25. Batavia, Kane County.—This town is in Kane County, about 9 miles north of Aurora. In Netta C. Anderson’s list, on page 13, Dr. E. S. Riggs, of the Field Museum of Natural History, reported that, somewhere in this vicinity, in cutting a ditch to drain a marshy lake of about 200 acres, some leg-bones and vertebræ of mastodon were found in a sticky clay from about 5 to 7 feet from the surface. Dr. Riggs writes that along the same ditch he picked up a jaw of the existing species of elk and some bison bones.
Maple Park, Kane County.—Doctor Rufus M. Bagg recorded in 1909 (Bull. Univ. Ill., vol. VI, No. 17, p. 50, plate IV) the discovery of a large part of the skeleton of a mastodon. It was found at a depth of 6 feet. The exact location was not given.
The whole of Kane County lies between or is covered by the Bloomington and Marseilles moraines, and the mastodons found there must have lived after the retirement of the ice which produced those moraines.
26. Glencoe, Cook County.—In Netta C. Anderson’s list, on page 9, Professor James G. Needham, of Lake Forest University, reported that a fragment of a mastodon’s tooth had been dug up while a ditch in glacial drift was being made.
Glencoe is situated on the eastern till ridge, as described by Leverett (Monogr. U. S. Geol. Surv., XXXVIII, p. 381), the one nearest the western shore of Lake Michigan. If the tooth mentioned really occurred in undisturbed drift, it is possible that it was redeposited from some earlier interglacial deposit.

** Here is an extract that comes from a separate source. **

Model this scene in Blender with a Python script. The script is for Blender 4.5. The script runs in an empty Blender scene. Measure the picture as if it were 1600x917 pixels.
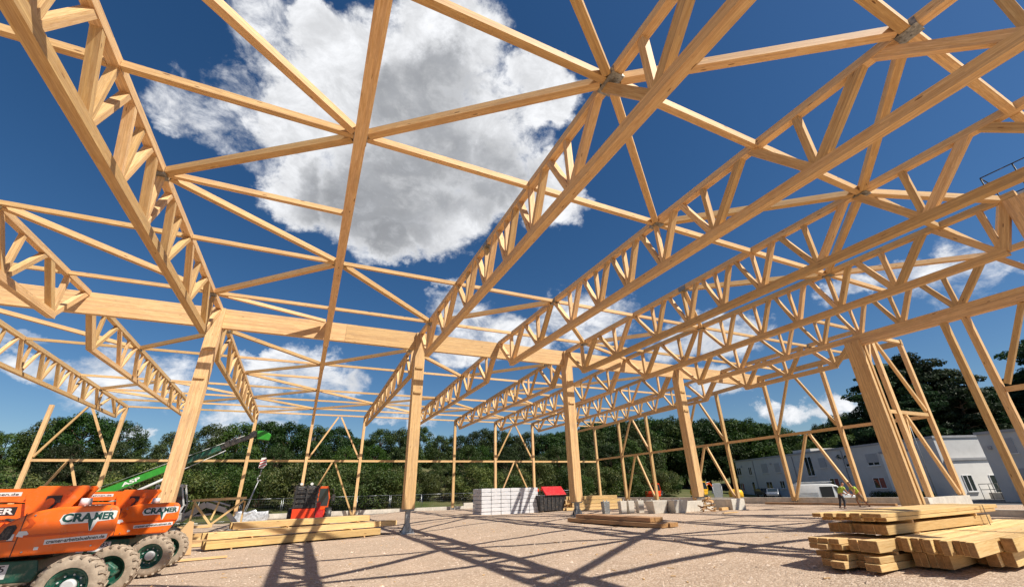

In 1891, W. K. Higley (Bull. Chicago Acad. Sci., vol. II, pt. 1, p. XV) reported the finding of some bones of a mastodon, about 6 years previously, on the south side of Wicker Park, near Milwaukee Avenue, Evanston. The bones were in a layer of fine sand in which were trunks of oak trees. The depth was 13 feet. The remark was made that the level marked the upper or late limit of the mastodon.
27. See page [105].
WISCONSIN.
(Map [5].)
1. Dover, Racine County.—In the Milwaukee Public Museum is a tusk, identified as that of a mastodon, exhumed from a peat-bog at Dover, in 1878. Both tusks and some fragments of a scapula, some ribs, and vertebræ were found, but apparently no teeth. Only one tusk was saved; 4 feet 8 inches long and moderately curved, the middle of the concave surface being about 6 inches below a line joining the base and the tip of the tusk.